The worst of the housing market slowdown in activity may be starting to pass, according to surveyors, but there are also signs of some sellers being more hesitant to come to market.
The Royal Institution of Chartered Surveyors (Rics) said members expressed ongoing concerns about the impact of inflation, the cost of living, domestic political uncertainty and global conflicts in its June survey.
Key Indicators Improve Slightly
The volume of new buyer inquiries was the least negative since February. A net balance of 29% of property professionals reported new buyer inquiries falling rather than rising, and while this was still a negative reading it was an improvement compared with a net balance of 34% of professionals who reported falling buyer inquiries in the previous two months.
The volume of newly-agreed sales was also slightly less subdued, with a net balance of 32% of property professionals reporting a decrease, compared with 35% previously. Looking ahead to the next 12 months, a net balance of 1% of property professionals expect to see sales increase.
Supply Tightens
The supply of homes coming onto the market also appears to be tightening, with a net balance of 23% of professionals seeing new instructions to sell fall. Rics said this is the weakest reading in more than a year. Market appraisals also declined, suggesting the pipeline of homes coming to market may remain constrained in the months ahead, the report said.
A net balance of 33% of property professionals reported seeing house prices fall, edging down slightly compared with 34% seeing this in May and 35% reporting this in April. The South East and South West of England continue to report more negative price trends than the UK average, while Northern Ireland and Scotland remain more positive, Rics said.

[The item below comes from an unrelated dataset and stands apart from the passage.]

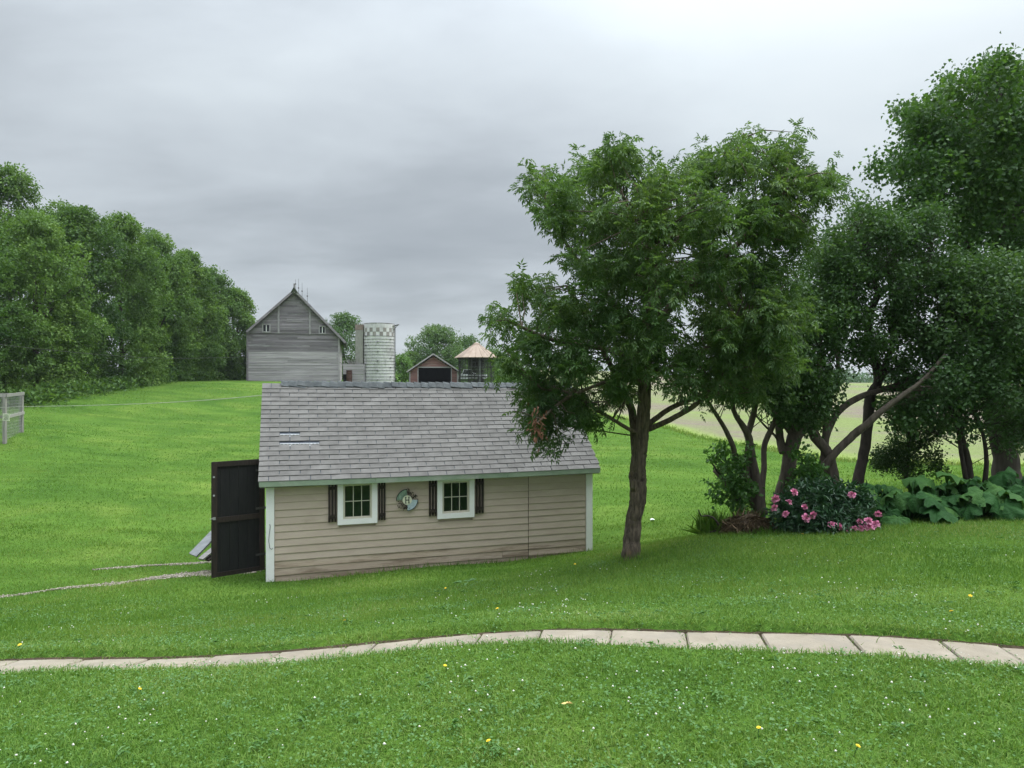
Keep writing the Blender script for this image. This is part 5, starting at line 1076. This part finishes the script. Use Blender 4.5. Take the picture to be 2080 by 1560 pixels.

Outlook and Expert Comments
Over the next 12 months, the outlook is modestly positive, with a net balance of 8% of property professionals expecting prices to rise, up from 6% previously. In the lettings market, tenant demand picked up, with a net balance of 18% of professionals seeing an increase in demand – the strongest reading since May 2025. Landlord instructions remained negative, with a balance of 18% of professionals seeing a fall, pointing to continued supply constraints. Rents are expected to continue rising, with projected rental growth over the next 12 months standing at around 2.5%, Rics said.
Rics head of market research and analysis, Tarrant Parsons, said: “June’s survey results offer some cautious encouragement that the worst of the slowdown in market activity may be beginning to pass, with several key indicators moving in a less negative direction for a second consecutive month. That said, any nascent improvement remains fragile and is now being tested by renewed political uncertainty on the domestic front. While the Bank of England left interest rates unchanged, uncertainty around the outlook for inflation and borrowing costs continues to weigh on sentiment, even if the recent decline in oil prices is a welcome development. Until there is greater clarity over both the political backdrop and the path of interest rates, housing market activity is likely to remain relatively subdued in the near term.”
Rachel Springall, a finance expert at Moneyfactscompare.co.uk, said: “The imbalance between supply and demand in the rental sector will need to ease to make any significant difference to prospective tenants. Until then, renters may see a continuation of rising rents and fierce competition for available rental properties.”